I luoghi sono canzoni. Le canzoni sono luoghi.
Nei luoghi cammini, vedi, senti ‘la loro musica’, che è un mood dell’anima che ti risuona dentro, ti avvolge. E che riconosci, per affinità, anche altrove, dall’altra parte del mondo, può capitare.
Nelle canzoni trovi dei mondi, dei luoghi, fatti di immaginari, vibrazioni, volumi, angoli e slarghi, vie. Piccole città.
E spesso le une si fondono/confondono con le altre, diventano spazi mentali personali, per te che le incontri, e vanno oltre la loro dimensione reale. Perché ogni luogo, così come ogni canzone, è una serie di dimensioni una dentro l’altra, scatole cinesi che si aprono e contengono all’infinito. Spirali. Dentro le quali si può sprofondare, porta dopo porta, anello dopo anello, seguendo una strada che porta a sé stessi. Il percorso, infatti, lo si sceglietrovasegue ascoltandosi. Ognuno, in una canzone in un luogo, trova il proprio sentiero, disegna la propria spirale. Magari la scopre. E allora si fanno spazi dell’anima, un’appartenenza personale e intima.
Chissà perché certi luoghi, certe canzoni diventano frammenti proustiani della nostra vita. Richiami emotivi potenti che ci raccontano di altro, che evocano, che trattengono.
Again e again, ancora e ancora, un circolo via via ipnotico, pratica di attraversamento, di conoscenza, di perdita.
Sabine Delafone sceglie il luogo di una mitica canzone, Where did you sleep last night, che scorre lungo la storia della musica moderna in una metamorfosi continua, a partire dal titolo. Quattro quelli ufficiali: Where did you sleep last night, In The Pines, My girl, Black Girl.
Infinite, invece, le versioni (pare centosessanta tra varianti di testo e ri-arrangiamenti) di questa canzone folk americana, originatasi a sua volta da due canzoni, In the Pines e The Longest Train, ambedue di autori sconosciuti, risalenti alla seconda metà dell’Ottocento.

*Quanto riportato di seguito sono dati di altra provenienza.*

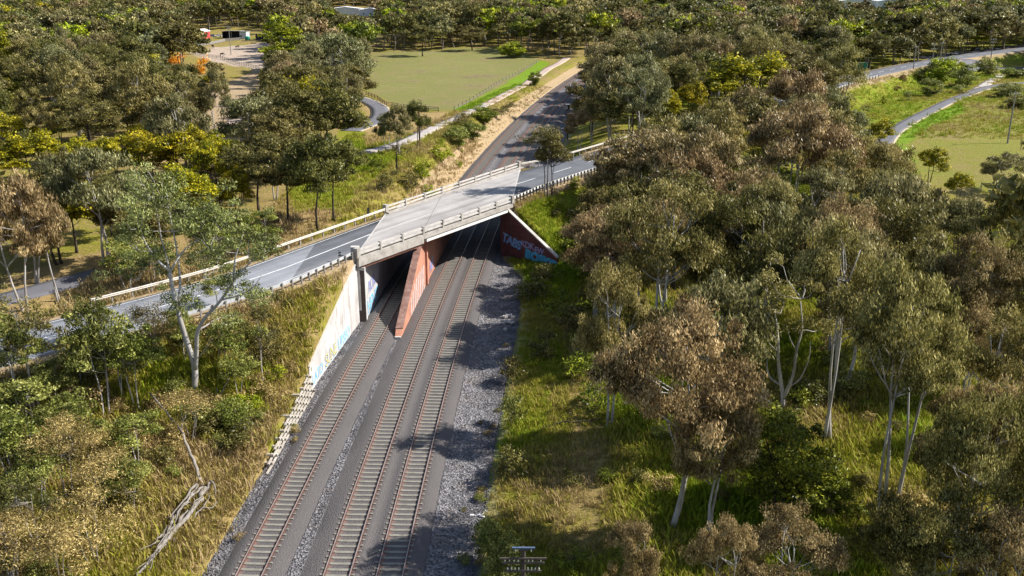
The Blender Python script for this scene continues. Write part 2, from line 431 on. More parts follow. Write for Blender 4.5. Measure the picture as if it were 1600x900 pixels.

È stata ripresa anche da Bill Monroe, Leadbelly, Nathan Abshire, The Four Pennies, Joan Baetz, Marianne Faithfull, Odetta, Bob Dylan, Grateful Dead, Nirvana, Marilyn Manson, LP.
All’interno dell’Emporium Sabine ne fa una performance, un concerto, un mantra, un’installazione sonora, un ambiente sonoro, una dimensione esperienziale. Al centro il meccanismo della ripetizione. Per ore la canzone viene suonata e risuonata, per voci e strumenti, ogni volta una versione altra, che parte da quella precedente e cede il passo a quella successiva. Uguale eppure diversa. Un loop continuo in cui entrare e perdersi, abbandonandosi a coordinate spazio-temporali estranee a quelle del flusso della realtà. Sabine crea uno spazio rituale, in cui la ripetizione si fa strumento lisergico. Voci, corpi, strumenti suonano e risuonano la stessa traccia. Un circolo.
La sua “Black girl in Shanghai” è figura fugace dall’apparizione virtuale, un’interferenza sensoriale a metà tra suono e immagine, che si decompone nel momento in cui sembra stia per definirsi. Si muove attraverso una visionaria città, un miraggio immateriale che sfonda lo spazio dell’Emporium aprendo una parete su un altrove. Un vapore che si condensa, partendo da uno scatto in bianco e nero per aderire come pelle al muro. La musica galleggia connettendo l’Emporium e questo luogo immaginifico -un’identità onirica che non è importante definire Shanghai-, che si dichiara condizione mentale ed emotiva più che reale. Un coagularsi di frammenti, di riflessi che si specchiano nella scultura in cui si articola l’installazione anche all’interno di Casa Casorati, dall’altra parte della strada. Una costruzione di vetri sovrapposti, un alambicco alchemico di bolle trasparenti che rimandano a immagini distorte, come uno schermo su cui visione, ricordo, percezione condividano lo stesso statuto. Vibrando delle rifrazioni sonore di una canzone infinita, dai titoli infiniti. Cerchi in uno stagno a disegnare spirali.